---------- TASK MATERIAL ----------

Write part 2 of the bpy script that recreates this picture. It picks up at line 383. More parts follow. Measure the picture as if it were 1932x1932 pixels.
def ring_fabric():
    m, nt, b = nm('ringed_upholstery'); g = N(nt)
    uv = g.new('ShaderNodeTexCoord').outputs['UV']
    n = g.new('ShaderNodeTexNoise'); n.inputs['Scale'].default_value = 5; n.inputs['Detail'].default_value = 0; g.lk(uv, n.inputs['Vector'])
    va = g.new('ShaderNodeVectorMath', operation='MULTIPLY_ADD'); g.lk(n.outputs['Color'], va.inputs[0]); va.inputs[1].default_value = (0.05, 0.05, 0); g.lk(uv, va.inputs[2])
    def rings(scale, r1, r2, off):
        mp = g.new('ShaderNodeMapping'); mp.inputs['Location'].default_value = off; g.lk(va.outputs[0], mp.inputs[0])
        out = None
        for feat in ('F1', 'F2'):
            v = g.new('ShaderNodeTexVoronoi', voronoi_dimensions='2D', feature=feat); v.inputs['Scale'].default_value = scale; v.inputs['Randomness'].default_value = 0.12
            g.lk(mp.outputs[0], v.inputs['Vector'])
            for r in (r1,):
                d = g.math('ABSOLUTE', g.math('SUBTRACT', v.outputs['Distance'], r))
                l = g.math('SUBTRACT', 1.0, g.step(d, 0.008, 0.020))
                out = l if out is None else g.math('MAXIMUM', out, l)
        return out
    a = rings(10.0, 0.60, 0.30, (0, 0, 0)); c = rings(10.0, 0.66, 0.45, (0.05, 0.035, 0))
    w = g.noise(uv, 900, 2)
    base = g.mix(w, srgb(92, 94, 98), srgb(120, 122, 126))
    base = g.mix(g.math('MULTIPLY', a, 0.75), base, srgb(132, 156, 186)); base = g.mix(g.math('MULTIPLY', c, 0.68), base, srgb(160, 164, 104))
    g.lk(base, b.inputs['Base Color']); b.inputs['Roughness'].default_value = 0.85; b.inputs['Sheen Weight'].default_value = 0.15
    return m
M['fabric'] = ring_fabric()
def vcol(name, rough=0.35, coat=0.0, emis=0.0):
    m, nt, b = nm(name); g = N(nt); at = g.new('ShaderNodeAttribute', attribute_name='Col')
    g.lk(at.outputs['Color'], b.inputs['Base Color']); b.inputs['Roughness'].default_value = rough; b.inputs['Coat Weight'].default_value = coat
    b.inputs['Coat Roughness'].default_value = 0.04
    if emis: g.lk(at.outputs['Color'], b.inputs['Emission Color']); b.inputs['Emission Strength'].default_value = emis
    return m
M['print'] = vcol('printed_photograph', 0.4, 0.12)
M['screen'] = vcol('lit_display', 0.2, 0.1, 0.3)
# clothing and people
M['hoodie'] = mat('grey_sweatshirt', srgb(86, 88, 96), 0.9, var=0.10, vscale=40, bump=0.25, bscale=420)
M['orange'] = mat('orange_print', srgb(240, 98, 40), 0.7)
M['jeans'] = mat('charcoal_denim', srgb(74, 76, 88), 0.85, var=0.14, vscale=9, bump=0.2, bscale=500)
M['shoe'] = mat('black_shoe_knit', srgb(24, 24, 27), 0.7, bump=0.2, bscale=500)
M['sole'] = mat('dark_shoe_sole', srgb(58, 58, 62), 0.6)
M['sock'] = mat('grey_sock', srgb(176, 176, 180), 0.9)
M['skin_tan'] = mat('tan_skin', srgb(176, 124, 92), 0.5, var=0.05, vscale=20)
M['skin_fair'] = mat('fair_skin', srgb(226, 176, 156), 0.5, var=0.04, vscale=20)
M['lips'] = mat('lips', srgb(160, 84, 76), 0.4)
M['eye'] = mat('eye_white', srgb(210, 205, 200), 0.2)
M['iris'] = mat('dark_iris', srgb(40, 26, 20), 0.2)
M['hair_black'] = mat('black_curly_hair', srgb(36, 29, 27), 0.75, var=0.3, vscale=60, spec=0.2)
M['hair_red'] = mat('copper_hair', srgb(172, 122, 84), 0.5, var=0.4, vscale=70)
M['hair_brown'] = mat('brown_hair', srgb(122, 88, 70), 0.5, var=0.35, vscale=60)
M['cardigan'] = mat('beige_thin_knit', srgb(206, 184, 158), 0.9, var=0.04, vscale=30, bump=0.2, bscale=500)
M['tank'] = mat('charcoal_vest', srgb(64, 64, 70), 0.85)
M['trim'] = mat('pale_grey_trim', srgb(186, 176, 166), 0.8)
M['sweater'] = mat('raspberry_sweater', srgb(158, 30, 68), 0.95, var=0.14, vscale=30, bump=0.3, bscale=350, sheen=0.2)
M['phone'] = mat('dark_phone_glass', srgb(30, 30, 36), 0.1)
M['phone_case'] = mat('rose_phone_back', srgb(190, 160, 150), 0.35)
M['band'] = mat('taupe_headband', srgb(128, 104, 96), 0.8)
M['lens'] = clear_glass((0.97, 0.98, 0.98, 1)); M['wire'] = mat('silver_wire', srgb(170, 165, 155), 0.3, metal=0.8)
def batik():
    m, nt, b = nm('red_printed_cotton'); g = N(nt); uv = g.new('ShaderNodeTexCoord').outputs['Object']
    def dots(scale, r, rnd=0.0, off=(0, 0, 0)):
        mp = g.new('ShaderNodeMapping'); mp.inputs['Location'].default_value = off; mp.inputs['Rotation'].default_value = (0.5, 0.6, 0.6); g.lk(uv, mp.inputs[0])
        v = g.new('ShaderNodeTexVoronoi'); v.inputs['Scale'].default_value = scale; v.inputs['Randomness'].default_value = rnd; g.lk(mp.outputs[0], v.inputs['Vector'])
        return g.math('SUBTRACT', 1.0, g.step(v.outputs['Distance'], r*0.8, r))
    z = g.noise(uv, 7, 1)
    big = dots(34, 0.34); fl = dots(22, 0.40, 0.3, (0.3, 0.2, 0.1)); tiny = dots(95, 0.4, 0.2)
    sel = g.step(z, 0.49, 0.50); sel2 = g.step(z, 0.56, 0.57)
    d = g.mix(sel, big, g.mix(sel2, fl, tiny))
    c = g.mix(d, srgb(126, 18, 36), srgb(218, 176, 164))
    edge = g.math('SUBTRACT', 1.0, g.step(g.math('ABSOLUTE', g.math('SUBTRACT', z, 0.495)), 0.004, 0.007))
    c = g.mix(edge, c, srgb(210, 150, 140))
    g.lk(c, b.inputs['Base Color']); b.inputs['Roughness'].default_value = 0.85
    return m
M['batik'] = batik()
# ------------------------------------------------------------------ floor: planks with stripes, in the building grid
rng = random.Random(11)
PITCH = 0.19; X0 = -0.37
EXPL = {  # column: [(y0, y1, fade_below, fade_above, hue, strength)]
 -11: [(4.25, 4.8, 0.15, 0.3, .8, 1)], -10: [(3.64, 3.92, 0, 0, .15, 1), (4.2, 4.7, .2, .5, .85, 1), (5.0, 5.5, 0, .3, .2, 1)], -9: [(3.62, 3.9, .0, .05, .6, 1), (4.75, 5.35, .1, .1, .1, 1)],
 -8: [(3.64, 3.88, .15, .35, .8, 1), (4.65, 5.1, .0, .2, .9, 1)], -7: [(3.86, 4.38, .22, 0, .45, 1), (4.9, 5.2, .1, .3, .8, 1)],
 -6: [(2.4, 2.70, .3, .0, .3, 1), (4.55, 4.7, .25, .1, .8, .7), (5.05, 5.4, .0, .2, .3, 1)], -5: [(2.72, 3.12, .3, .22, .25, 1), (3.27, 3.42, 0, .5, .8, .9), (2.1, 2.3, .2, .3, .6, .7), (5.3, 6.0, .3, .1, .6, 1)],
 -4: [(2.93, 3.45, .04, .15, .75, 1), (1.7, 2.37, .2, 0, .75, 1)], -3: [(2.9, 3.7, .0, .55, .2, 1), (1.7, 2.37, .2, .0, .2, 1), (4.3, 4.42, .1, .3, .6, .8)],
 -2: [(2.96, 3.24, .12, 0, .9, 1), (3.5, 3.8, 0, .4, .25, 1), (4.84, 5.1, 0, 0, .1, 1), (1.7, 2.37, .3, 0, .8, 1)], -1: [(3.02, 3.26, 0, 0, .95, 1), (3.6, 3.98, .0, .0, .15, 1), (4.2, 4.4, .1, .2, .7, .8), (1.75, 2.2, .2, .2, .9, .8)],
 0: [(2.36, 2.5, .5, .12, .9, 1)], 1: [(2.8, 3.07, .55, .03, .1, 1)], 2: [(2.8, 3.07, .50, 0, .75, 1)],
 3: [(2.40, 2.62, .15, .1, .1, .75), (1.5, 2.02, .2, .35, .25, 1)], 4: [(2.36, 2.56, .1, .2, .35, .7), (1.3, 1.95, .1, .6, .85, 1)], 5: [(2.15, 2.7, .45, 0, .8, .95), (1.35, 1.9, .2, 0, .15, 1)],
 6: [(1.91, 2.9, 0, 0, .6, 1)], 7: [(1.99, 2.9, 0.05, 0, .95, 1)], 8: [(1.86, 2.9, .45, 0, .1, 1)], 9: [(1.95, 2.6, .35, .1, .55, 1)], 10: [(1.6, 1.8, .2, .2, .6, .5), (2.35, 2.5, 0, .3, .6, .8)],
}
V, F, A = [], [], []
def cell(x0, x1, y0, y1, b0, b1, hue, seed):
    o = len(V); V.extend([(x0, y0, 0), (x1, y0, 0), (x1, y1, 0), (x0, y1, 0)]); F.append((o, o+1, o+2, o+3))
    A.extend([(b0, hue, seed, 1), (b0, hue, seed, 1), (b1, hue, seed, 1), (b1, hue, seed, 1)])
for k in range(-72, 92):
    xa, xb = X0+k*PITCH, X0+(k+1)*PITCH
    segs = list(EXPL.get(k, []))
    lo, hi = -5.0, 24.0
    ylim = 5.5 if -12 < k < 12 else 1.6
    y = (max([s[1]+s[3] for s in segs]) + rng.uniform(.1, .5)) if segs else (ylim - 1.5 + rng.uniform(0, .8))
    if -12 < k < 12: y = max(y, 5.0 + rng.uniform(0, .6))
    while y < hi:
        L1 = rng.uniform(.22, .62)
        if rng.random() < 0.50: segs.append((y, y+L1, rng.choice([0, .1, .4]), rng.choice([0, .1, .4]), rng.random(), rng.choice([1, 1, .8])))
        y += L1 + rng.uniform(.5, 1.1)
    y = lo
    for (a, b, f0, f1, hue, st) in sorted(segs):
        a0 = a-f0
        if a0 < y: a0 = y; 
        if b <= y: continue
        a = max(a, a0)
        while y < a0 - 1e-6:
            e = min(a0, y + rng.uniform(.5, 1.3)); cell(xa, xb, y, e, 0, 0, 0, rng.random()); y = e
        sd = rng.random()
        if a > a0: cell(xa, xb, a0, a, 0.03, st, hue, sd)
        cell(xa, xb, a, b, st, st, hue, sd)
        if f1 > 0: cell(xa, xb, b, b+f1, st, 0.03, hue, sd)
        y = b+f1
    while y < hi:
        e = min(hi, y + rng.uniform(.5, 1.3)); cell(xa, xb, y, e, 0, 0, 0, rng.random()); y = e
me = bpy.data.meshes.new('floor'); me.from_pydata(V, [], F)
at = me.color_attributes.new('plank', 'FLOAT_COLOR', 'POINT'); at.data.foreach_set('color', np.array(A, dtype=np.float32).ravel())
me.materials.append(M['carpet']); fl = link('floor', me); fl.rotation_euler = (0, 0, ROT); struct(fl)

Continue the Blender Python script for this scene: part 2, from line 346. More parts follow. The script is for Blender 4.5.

----------

Look through the data above. Find each line with the string "this" and copy it.

PROBLEM SOLUTION
Write part 2 of the bpy script that recreates this picture. It picks up at line 383. More parts follow. Measure the picture as if it were 1932x1932 pixels.
Continue the Blender Python script for this scene: part 2, from line 346. More parts follow. The script is for Blender 4.5.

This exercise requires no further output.